European projects contribute to a study that warns about imminent dangers of not reducing air pollution

According to the results of this study urgent action must be taken to reduce emissions in order to avoid a global catastrophe by 2050. Researchers working in different projects funded by European research programmes have analyser for the first time all five major air pollutants that have harmful effects on human health and have concluded that air quality could reach dangerous levels in less than 35 years.

The results of this study carried out by the European Geosciences Union (EGU) show that if urgent measures are not applied in the coming years East Asian population will be exposed to extreme levels of pollutants such as nitrogen dioxide and sulphur dioxide. Northern India and the Arabian Gulf region, on the other hand, will suffer a marked increase in ozone levels.

Globally, the authors of the study highlight that the average world citizen will be exposed by 2050 to air pollution levels similar to those already suffered by the average citizen of East Asia. To avoid this deterioration climate negotiations under the Kyoto Protocol should be accelerated and the implementation of policies to improve air quality should be deepened. Along with these actions, the study highlights the need for a more effective legislation.
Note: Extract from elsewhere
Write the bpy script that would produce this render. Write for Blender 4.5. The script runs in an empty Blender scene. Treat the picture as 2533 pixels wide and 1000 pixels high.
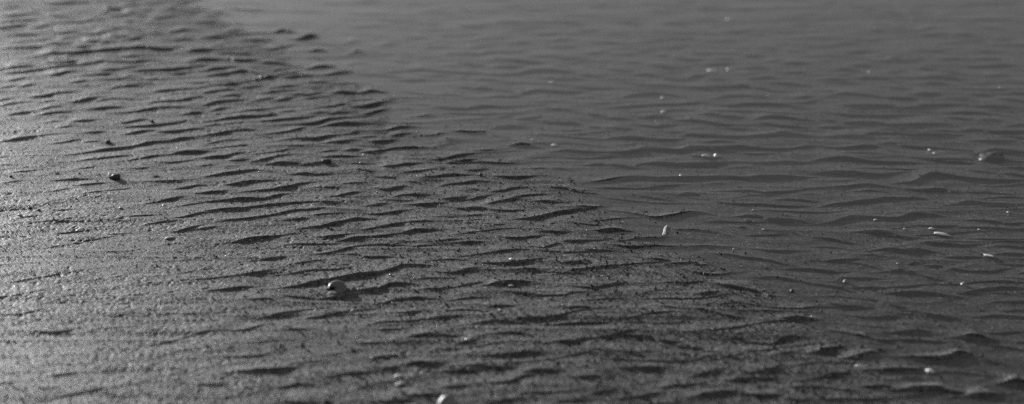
import bpy, math, random
import numpy as np
R = math.radians
rng = np.random.default_rng(7)
random.seed(7)
scene = bpy.context.scene
COL = scene.collection

# ------------------------------------------------------------------ camera
CAM_H, PITCH, F = 0.72, R(22.4), 3518.0
cam = bpy.data.cameras.new("camera")
camo = bpy.data.objects.new("camera", cam)
COL.objects.link(camo)
scene.camera = camo
camo.location = (0, 0, CAM_H)
camo.rotation_euler = (math.pi / 2 - PITCH, 0, 0)
cam.sensor_width = 36.0
cam.lens = 50.0
cam.clip_start = 0.02
cam.clip_end = 2000
cam.dof.use_dof = True
cam.dof.focus_distance = 1.80
cam.dof.aperture_fstop = 2.5
cam.dof.aperture_blades = 8

SUN_EL, SUN_AZ = 12.0, -40.0        # degrees; azimuth measured from +Y, negative = to the left


def ray(px, py):
    dx = (np.asarray(px, float) - 1266.5) / F
    dy = (500.0 - np.asarray(py, float)) / F
    c, s = math.cos(PITCH), math.sin(PITCH)
    return dx, c + dy * s, -s + dy * c


# ------------------------------------------------------------------ noise
TAB = rng.random(65536).astype(np.float32)


def vnoise(x, y, seed=0):
    xi = np.floor(x); yi = np.floor(y)
    fx = (x - xi).astype(np.float32); fy = (y - yi).astype(np.float32)
    xi = xi.astype(np.int64); yi = yi.astype(np.int64)
    fx = fx * fx * fx * (fx * (fx * 6 - 15) + 10)
    fy = fy * fy * fy * (fy * (fy * 6 - 15) + 10)

    def h(a, b):
        n = (a * 73856093) ^ (b * 19349663) ^ (seed * 83492791 + 1013)
        n = (n ^ (n >> 13)) * 1274126177
        return TAB[(n ^ (n >> 16)) & 65535]
    a = h(xi, yi); b = h(xi + 1, yi); c = h(xi, yi + 1); d = h(xi + 1, yi + 1)
    return ((a + (b - a) * fx) * (1 - fy) + (c + (d - c) * fx) * fy) * 2 - 1


def fbm(x, y, seed=0, octv=3, gain=0.5):
    r = 0; a = 1.0; f = 1.0
    for i in range(octv):
        c, s = math.cos(i * 1.1), math.sin(i * 1.1)
        r = r + a * vnoise((x * c - y * s) * f + 17.3 * i, (x * s + y * c) * f - 9.1 * i, seed + i * 7)
        a *= gain; f *= 2.03
    return r


def sstep(t):
    t = np.clip(t, 0, 1)
    return t * t * (3 - 2 * t)


# ------------------------------------------------------------------ the shape of the bar: where the sand dips under the water
SHORE_PX = [(430, -60), (500, 30), (620, 90), (760, 165), (880, 215), (945, 262), (965, 305), (1060, 345), (1250, 398),
            (1420, 465), (1530, 560), (1700, 640), (1850, 700), (1980, 780), (2080, 870), (2200, 960), (2400, 1100)]
_sx, _sy = [], []
for p in SHORE_PX:
    a, b, c = ray(*p)
    t = CAM_H / -c
    _sx.append(a * t); _sy.append(b * t)
_sx = np.array(_sx); _sy = np.array(_sy)
_o = np.argsort(_sx); _sx = _sx[_o]; _sy = _sy[_o]


def shore_side(X, Y):
    """rough signed distance to the shoreline: + on the bar, - in the water"""
    yl = np.interp(X, _sx, _sy)
    yl = np.where(X < _sx[0], _sy[0] + (_sx[0] - X) * 1.9, yl)
    yl = np.where(X > _sx[-1], _sy[-1] - (X - _sx[-1]) * 1.1, yl)
    return (yl - Y) * 0.62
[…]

This study has been possible with the collaboration of some major projects funded by the research programs of the European Union. Among them, the CIRCE project, Climate change and impact research: the Mediterranean environment, and the EDEISA project, Extended distributed European infrastructure for supercomputing applications, which have been funded by under the Sixth Framework Programme for Research and Development and EDESIA's Seventh Framework Programme (FP7) successor DEISA2, Distributed European infrastructure for supercomputing applications 2. Furthermore the C8 project, Consistent computation of the chemistry-cloud continuum and climate change in Cyprus, funded through a European Research Council (ERC) Advanced Grant has also contributed to the study.